• Your goal:
Track down every line below that holds "scene" and copy it.

• Recorded data:
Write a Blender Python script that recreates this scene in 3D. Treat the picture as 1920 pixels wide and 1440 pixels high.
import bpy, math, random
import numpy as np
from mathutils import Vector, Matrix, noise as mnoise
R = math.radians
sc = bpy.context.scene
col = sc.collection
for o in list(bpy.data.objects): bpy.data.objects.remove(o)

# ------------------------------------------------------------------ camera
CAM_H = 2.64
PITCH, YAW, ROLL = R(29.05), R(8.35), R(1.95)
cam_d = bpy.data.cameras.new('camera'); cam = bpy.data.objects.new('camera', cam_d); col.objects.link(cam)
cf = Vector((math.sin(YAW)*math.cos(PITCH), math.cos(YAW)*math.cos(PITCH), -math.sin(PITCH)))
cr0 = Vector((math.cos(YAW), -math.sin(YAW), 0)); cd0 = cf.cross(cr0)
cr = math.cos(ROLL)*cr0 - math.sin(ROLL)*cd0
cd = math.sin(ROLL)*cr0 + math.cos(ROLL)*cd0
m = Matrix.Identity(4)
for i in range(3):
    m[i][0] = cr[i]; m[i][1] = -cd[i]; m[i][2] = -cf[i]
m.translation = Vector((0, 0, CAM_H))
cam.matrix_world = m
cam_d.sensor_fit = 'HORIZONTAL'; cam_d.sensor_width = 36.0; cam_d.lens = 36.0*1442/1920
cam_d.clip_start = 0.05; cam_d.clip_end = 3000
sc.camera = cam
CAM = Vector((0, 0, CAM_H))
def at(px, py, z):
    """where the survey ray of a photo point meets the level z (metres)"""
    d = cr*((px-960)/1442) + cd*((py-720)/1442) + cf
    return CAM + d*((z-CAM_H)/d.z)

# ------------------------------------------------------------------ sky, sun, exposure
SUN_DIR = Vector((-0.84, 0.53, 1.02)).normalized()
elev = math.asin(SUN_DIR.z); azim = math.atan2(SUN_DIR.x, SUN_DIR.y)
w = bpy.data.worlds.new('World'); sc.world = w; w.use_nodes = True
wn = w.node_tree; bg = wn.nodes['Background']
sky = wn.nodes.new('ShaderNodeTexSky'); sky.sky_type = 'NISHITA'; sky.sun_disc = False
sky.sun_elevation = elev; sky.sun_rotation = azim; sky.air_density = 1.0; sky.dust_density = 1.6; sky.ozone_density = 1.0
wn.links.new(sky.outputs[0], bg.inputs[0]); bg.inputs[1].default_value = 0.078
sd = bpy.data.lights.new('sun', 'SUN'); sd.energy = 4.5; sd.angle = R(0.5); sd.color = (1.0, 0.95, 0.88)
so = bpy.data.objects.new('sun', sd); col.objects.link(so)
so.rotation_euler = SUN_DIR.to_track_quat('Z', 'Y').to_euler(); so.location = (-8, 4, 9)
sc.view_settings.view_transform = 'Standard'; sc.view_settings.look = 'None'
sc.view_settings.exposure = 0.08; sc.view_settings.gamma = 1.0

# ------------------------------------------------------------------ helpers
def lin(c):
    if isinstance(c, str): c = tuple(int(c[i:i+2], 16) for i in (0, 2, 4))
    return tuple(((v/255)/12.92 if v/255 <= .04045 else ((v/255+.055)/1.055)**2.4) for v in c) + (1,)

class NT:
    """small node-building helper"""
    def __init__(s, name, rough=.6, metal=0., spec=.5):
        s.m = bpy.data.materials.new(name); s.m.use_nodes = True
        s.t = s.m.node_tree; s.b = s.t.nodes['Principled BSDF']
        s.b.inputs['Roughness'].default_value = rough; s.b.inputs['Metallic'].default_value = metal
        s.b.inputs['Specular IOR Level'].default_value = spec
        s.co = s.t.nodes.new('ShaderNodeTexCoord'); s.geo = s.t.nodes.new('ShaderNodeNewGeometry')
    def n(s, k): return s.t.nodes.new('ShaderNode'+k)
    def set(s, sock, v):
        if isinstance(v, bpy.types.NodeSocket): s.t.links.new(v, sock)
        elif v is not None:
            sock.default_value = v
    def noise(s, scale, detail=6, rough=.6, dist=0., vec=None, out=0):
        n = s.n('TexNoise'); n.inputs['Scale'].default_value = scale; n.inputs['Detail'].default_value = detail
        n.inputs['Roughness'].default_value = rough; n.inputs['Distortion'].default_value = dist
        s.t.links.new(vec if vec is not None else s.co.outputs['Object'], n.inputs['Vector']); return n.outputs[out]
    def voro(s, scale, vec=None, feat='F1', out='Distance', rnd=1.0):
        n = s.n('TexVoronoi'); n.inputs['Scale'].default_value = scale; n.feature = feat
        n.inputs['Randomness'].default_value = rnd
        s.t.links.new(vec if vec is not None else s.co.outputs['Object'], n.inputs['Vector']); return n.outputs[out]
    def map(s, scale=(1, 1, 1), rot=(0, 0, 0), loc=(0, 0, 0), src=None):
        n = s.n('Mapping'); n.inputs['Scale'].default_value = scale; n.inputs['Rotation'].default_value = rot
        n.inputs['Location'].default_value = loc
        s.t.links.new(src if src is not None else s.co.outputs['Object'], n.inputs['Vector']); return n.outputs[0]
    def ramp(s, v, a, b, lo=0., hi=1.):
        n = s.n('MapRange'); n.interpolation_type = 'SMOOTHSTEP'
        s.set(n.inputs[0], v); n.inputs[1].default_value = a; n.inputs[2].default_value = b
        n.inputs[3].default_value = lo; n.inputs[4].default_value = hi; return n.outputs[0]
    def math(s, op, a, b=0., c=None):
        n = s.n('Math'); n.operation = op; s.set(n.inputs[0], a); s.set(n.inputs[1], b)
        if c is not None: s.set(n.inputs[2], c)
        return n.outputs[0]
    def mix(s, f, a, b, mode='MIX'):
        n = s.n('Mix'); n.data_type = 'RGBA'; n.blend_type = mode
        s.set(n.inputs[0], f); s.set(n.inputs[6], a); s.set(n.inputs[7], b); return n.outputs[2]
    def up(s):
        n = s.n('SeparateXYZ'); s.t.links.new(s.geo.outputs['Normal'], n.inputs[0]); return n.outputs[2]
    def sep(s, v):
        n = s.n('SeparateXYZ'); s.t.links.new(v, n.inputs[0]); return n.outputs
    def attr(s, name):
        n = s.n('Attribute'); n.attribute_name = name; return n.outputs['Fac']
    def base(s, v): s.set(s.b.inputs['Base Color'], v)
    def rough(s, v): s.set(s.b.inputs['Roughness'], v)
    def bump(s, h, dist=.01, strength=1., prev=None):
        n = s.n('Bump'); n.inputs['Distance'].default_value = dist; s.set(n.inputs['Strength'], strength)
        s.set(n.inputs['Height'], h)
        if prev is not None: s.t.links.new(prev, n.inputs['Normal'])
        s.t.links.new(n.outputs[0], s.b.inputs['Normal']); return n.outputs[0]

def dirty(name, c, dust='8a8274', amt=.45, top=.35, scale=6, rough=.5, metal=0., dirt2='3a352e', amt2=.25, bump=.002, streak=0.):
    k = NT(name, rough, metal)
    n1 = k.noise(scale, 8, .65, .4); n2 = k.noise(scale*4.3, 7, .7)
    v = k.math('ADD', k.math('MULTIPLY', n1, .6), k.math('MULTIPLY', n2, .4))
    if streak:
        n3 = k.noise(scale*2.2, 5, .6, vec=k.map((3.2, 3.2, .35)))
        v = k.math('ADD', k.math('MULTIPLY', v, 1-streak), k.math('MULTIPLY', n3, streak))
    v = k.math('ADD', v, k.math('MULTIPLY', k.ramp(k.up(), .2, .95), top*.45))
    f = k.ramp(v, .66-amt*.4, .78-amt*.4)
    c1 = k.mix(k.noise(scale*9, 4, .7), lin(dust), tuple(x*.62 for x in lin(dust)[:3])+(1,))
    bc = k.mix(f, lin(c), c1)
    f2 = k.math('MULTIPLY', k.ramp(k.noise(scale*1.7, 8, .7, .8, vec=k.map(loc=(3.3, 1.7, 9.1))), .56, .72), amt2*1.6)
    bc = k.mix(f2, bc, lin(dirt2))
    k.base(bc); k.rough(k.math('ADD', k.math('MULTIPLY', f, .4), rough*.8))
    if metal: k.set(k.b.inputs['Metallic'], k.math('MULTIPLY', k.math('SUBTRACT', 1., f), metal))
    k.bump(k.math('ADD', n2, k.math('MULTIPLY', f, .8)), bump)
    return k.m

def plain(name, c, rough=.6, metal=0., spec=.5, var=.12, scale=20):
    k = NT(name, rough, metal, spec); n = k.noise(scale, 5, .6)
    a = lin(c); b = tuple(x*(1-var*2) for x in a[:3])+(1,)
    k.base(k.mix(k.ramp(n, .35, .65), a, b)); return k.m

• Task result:
Write a Blender Python script that recreates this scene in 3D. Treat the picture as 1920 pixels wide and 1440 pixels high.
sc = bpy.context.scene